[Info-vax] OT(?): Linux: developed by corporates. *NOT* developed by unpaid volunteers.

David Froble davef at tsoft-inc.com
Sun Mar 29 12:41:57 EDT 2015


Simon Clubley wrote:
> On 2015-03-29, David Froble <davef at tsoft-inc.com> wrote:
>> johnwallace4 at yahoo.co.uk wrote:
>>> Various Linuxes may be free to download but there are lots of people
>>> being paid by their big-name employers to do Linux development. The 
>>> proportion of input from unpaid volunteers isn't quite negligible but
>>> it seems it's a lot smaller than you've been thinking (how does 13%
>>> sound?).
>> Linux started as something that was free, and if anyone wants to play in 
>> that sandbox, it's my impression that they cannot charge for the OS. 
>> Right?  So, from that perspective, it's free.
>>
> 
> Wrong. Totally, totally wrong. Sorry David. :-)

I could be wrong.  I've been wrong before.  Same old territory for me.

> You can charge as much as you like for a Linux distribution but what
> you can't do is to refuse to ship the GPL source code used to build
> that binary distribution to your customers.
> 
> Even though you can try to encourage them not to, you also can't
> stop your customers from further redistributing the source code from
> the GPL parts of your distribution.
> 
> This is how Scientific Linux and Centos can exist. They take the RHEL
> source code, strip out any remaining RH copyrighted material and
> build a new distribution based around the RHEL source code.
> 
> It's also why, when you buy (say) home routers with GPL based software
> in them, the router comes with a little slip of paper saying how you
> can obtain the source code for the GPL parts of the software in the
> router.

Can you point out in what you've written that contradicts what I wrote? 
  You're throwing out some information, which I have no problem with, 
but I don't see how it contradicts in any way what I (obviously 
erroneously) wrote.

Specifically, does, or can, anyone charge a fee for the OS ?
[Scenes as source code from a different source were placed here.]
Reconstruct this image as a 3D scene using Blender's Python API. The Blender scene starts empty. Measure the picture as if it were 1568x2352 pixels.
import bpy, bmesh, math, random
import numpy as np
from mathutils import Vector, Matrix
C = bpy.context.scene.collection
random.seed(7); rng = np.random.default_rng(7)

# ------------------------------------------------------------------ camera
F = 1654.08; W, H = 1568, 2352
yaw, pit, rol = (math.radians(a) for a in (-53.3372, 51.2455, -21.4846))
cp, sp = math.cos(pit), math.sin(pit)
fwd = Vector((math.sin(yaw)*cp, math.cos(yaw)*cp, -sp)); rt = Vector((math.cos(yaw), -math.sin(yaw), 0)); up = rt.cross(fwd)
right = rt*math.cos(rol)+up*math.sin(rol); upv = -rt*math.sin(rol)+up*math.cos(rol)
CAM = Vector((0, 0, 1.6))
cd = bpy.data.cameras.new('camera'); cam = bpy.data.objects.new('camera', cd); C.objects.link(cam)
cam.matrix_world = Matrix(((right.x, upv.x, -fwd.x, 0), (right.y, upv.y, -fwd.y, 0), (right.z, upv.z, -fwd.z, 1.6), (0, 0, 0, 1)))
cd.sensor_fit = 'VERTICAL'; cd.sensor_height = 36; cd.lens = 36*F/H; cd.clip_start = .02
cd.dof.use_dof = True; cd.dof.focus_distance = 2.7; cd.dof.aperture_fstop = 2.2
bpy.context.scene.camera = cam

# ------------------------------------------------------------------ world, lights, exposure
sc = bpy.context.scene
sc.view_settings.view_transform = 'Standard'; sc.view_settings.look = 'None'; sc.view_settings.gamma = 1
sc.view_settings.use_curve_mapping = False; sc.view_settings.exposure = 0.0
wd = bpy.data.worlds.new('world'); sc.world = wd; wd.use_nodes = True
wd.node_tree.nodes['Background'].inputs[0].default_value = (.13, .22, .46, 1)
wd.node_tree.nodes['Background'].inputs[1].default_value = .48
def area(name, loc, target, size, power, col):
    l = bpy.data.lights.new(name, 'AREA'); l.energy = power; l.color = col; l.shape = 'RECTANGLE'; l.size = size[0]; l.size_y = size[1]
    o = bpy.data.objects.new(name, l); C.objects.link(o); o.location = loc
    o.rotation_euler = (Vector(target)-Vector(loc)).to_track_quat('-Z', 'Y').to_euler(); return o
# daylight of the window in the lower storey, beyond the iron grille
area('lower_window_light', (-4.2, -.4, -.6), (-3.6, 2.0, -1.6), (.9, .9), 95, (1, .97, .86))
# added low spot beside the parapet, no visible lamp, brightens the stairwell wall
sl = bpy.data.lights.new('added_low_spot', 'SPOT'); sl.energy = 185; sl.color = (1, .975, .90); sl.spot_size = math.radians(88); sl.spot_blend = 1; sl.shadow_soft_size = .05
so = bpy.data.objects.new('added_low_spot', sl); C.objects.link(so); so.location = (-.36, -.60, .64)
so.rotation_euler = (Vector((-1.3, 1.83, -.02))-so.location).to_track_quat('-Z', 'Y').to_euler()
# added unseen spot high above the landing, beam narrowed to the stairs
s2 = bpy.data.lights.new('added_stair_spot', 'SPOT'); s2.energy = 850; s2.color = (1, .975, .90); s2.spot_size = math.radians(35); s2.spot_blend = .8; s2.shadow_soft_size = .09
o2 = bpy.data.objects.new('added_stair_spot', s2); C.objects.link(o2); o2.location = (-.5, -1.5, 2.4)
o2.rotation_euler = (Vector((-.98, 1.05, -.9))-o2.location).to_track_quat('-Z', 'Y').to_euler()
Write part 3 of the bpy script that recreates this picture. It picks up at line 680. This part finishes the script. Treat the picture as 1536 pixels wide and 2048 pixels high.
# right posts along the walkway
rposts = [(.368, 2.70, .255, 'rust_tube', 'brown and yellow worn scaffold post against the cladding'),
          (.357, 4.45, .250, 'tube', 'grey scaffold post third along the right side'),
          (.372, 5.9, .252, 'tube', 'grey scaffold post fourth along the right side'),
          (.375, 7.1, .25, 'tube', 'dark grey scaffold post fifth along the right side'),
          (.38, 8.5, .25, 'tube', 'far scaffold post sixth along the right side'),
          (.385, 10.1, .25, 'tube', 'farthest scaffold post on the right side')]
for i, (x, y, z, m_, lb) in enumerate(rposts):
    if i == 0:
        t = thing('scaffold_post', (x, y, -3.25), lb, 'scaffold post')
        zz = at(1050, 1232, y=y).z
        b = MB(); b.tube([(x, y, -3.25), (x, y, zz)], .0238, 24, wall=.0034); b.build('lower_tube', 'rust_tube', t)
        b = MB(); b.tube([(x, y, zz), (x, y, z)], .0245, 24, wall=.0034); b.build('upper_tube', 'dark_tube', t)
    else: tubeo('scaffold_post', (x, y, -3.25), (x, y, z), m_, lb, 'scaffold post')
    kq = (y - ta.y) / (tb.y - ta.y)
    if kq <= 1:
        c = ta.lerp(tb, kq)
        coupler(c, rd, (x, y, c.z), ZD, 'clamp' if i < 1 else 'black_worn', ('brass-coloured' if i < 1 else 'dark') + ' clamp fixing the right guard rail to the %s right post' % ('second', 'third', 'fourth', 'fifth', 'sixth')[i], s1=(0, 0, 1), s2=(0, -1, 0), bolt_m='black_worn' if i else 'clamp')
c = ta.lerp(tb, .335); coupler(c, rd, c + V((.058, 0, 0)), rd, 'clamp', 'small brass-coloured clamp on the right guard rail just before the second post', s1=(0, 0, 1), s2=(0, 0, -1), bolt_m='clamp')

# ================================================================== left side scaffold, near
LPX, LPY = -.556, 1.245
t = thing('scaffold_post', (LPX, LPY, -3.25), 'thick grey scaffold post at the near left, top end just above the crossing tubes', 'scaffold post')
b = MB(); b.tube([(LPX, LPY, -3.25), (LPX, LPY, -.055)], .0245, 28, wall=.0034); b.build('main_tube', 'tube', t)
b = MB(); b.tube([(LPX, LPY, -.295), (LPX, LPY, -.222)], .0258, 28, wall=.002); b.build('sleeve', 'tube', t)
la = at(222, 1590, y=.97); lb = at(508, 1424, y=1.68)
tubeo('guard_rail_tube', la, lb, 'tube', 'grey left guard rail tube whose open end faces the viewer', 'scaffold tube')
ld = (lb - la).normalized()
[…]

>> I'll ask, if Apache wasn't free, do you think there might be more 
>> competitors for that market?  I do.  It's the "free" that stifles 
>> competition.  Who is going to spend money to develop a product to 
>> compete with a free product?  Would you?
> 
> No. If there wasn't a free option, the existing commercial options
> would cost a lot more and have a fraction of the functionality.
> The free option keeps the commercial vendors on their toes and
> requires them to product a product better than the free one.

That's a good argument, but ....

Are there commercial versions of Apache?  Specifically, those with a 
license (or other) fee ?

> If a particular product range can't be enhanced over a free version
> then you can still make money by selling top quality support for
> the free version.

Yes, that's what some vendors are doing.  But, that's charging for the 
support, not for the product, right ?

We all know I don't get out much, but it's been my impression that GPL 
code cannot be resold for a fee.  Is this correct?